First they had be certain this wasn’t a geological feature such as a vein of iron oxide in the rock.
Archaeologists working inside Blombos Cave unearthed the stone flake in 2011. Photo: ABC/Magnus Haaland
Microscopic and chemical analysis revealed the red lines were ochre sitting on top of the rock.
Then they recreated the flakes, paints and crayons to see how the marks were created.
The lines on the flake were identical to the ones they drew with ochre crayons.
“We could even see the direction in which the lines had been made,” Professor Henshilwood said.
“As you pull the pencil over the surface, the tiny protrusions on the surface cause a small pocket of ochre powder to be left behind.”
While he wouldn’t call the drawing art, Professor Henshilwood believes the cross-hatch design has been an important symbol throughout human history.
“It almost seems to me like that perhaps that cross hatching is an image that the human brain seems to be able to create quite easily,” he said.
#ButWhatDoesItMean?
It is possible our early ancestors could have created ochre line designs 70,000 years ago, Australian rock art expert Paul Taçon of Griffith University said.
“The real question is what does this mean?” Professor Taçon, who was not involved in the research, said.
“These [marks] aren’t comparable to the hand stencils or paintings of animals that we find in later caves in Europe and South-East Asia, however it does suggest – along with all the other evidence from Blombos – that people were engaging in art-like activity.”
Cross-hatch designs are not just the domain of modern humans.

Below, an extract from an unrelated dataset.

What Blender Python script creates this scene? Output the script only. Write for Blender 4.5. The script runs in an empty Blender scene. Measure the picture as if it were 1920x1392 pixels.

Engravings have also been found in Neanderthal sites and on 500,000-year-old shells on the Indonesian island of Java, which pre-date modern humans.
There are also 63,000-year-old ochre markings attributed to Neanderthals in three Spanish caves, but the dates and composition of these markings have recently been questioned by some archaeologists.
While these basic line designs might be a step on the way to creating art, Professor Taçon said the real clincher would be the discovery of carved ochre, wood or ivory in the form of a human or animal.
“If we had that then we would have fully fledged art and symbolic behaviour being demonstrated at this very early age,” he said.